Every democracy matures through such tests. What matters is whether we learn the right lessons. The British once had generals who defied parliament; the Americans once fought over states’ rights; Nigeria, too, must pass through her own growing pains but with humility, not hubris.
If the confrontation has stirred discomfort, then perhaps it has done the nation some good. It forces a conversation long overdue: Who truly owns the state — the citizen or the powerful? Can we build a Nigeria where institutions, not individuals, define our destiny?
As the dust settles, both the FCTA and the military hierarchy must conduct impartial investigations. The truth must be established — not to shame anyone, but to restore order. Where laws were broken, consequences must follow. Where misunderstandings occurred, apologies must be offered.
Let the rule of law triumph over the rule of impulse. Let civility triumph over confrontation. Let governance return to the path of dialogue and procedure.
Nigeria cannot continue to oscillate between civilian bravado and military arrogance. Both impulses spring from the same insecurity — the fear of losing control. True leadership lies in the ability to trust institutions to do their work without coercion.
Those who witnessed the clash saw a drama of two gladiators. One in starched khaki, one in well-cut suit. Both proud, both unyielding. But a nation cannot be built on stubbornness; it must be built on understanding. Power, when it meets power, should produce order, not chaos.
We must resist the temptation to glorify temper. Governance is not warfare; it is stewardship. The citizen watches, the world observes, and history records. How we handle moments like this will define our collective maturity.

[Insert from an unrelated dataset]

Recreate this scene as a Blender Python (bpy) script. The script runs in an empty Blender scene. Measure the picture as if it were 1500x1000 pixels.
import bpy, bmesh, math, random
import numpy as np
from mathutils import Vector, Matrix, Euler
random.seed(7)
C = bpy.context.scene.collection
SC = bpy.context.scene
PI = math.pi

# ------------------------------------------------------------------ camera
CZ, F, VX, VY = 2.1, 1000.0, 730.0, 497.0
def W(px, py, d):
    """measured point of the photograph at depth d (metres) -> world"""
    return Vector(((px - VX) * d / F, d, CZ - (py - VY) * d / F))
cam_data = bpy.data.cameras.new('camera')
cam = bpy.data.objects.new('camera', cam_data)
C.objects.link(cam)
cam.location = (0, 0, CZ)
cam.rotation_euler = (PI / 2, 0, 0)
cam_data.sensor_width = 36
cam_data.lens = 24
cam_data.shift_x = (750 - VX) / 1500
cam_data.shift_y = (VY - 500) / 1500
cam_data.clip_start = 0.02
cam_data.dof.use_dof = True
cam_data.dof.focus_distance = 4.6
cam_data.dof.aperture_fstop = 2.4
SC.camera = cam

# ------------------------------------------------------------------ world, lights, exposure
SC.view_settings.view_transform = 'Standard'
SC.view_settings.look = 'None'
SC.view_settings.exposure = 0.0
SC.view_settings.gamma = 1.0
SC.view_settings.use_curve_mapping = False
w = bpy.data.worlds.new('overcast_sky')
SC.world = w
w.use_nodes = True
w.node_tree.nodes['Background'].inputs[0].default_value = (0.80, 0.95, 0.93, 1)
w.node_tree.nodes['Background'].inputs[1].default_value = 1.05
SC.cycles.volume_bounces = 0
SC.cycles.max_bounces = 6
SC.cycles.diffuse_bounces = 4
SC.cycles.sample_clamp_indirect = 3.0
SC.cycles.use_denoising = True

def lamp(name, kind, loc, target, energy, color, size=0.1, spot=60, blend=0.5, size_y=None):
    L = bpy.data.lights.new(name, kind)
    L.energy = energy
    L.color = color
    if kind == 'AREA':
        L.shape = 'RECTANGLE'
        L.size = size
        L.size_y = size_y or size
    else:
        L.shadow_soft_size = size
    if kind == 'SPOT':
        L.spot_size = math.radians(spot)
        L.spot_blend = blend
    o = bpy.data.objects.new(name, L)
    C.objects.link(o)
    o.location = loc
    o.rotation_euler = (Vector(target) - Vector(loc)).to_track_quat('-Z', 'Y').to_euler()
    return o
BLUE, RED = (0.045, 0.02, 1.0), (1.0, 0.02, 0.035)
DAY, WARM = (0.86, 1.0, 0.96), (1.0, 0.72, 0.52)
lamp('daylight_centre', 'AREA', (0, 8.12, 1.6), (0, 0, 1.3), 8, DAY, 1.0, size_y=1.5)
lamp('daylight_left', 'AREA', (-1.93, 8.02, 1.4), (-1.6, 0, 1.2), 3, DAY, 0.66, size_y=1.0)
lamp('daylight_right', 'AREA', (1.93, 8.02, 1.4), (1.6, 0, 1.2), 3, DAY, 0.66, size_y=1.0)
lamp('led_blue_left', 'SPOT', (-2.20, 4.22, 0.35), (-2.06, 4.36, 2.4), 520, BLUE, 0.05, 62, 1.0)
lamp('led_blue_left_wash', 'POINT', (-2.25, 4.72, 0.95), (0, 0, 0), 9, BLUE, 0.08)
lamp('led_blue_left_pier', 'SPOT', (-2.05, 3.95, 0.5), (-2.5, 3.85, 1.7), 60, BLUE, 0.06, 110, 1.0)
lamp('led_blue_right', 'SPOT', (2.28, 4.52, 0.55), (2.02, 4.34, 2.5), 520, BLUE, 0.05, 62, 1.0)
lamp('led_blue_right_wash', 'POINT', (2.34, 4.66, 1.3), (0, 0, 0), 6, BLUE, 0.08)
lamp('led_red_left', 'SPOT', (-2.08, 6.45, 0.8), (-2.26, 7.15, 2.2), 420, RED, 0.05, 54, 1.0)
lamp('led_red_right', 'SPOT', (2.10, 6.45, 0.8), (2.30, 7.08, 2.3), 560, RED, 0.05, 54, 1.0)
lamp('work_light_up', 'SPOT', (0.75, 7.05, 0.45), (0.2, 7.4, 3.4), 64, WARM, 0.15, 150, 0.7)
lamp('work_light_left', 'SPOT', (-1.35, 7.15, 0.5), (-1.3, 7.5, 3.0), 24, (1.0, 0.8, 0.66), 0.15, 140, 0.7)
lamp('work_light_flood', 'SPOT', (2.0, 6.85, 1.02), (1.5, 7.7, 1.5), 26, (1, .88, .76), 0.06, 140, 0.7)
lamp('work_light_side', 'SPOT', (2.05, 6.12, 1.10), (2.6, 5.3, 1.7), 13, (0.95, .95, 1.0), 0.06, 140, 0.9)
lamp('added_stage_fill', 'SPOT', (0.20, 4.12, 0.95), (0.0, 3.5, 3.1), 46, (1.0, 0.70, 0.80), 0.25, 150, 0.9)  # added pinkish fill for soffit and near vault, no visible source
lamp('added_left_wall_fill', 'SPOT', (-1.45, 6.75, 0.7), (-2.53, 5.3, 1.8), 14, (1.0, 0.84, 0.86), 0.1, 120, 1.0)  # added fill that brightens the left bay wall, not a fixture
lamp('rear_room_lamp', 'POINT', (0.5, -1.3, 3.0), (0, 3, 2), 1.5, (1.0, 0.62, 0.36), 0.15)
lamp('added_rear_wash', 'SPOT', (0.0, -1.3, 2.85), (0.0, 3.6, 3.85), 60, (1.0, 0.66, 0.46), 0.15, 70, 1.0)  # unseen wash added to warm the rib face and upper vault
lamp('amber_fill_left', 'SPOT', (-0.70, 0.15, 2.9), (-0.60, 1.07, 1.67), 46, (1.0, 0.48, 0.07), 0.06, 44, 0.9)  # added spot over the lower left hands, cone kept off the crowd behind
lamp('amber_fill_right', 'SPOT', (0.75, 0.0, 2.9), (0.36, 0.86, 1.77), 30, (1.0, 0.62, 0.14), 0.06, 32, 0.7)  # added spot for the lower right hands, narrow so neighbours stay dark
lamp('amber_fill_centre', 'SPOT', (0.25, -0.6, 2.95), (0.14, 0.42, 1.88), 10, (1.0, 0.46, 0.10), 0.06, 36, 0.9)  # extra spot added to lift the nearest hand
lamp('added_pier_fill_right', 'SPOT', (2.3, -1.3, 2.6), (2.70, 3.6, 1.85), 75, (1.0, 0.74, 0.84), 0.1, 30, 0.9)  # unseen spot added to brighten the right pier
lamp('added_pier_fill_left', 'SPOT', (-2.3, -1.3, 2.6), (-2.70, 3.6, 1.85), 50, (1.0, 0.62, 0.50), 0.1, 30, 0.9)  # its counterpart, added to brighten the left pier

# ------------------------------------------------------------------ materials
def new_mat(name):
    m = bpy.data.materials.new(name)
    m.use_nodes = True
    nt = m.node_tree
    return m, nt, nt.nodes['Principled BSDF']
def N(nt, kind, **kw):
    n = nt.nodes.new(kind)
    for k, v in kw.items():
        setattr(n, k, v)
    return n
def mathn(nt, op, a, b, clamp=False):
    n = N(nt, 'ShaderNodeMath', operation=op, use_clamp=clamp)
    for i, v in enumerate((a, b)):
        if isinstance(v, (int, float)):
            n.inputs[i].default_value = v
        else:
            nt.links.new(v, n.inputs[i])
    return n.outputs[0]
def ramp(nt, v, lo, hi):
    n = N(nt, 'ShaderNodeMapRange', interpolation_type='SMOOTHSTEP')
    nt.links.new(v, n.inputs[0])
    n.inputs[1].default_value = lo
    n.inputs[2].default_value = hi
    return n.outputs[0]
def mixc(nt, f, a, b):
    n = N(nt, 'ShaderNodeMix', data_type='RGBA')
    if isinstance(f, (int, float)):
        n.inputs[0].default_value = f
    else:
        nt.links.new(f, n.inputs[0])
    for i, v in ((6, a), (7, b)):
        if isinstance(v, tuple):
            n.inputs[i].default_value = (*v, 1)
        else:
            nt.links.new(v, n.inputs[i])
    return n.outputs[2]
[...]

The confrontation may have ended without violence, but it left deep questions in the national conscience. When men of authority quarrel in the open, institutions tremble. The people, once again, become spectators in a theatre of misplaced pride.
It is time for all who hold office — civilian or military — to remember that they serve under the same flag. That flag is neither khaki nor political colour; it is green-white-green, and it demands humility.
No victor, no vanquish only a lesson for a nation still learning to govern itself with dignity.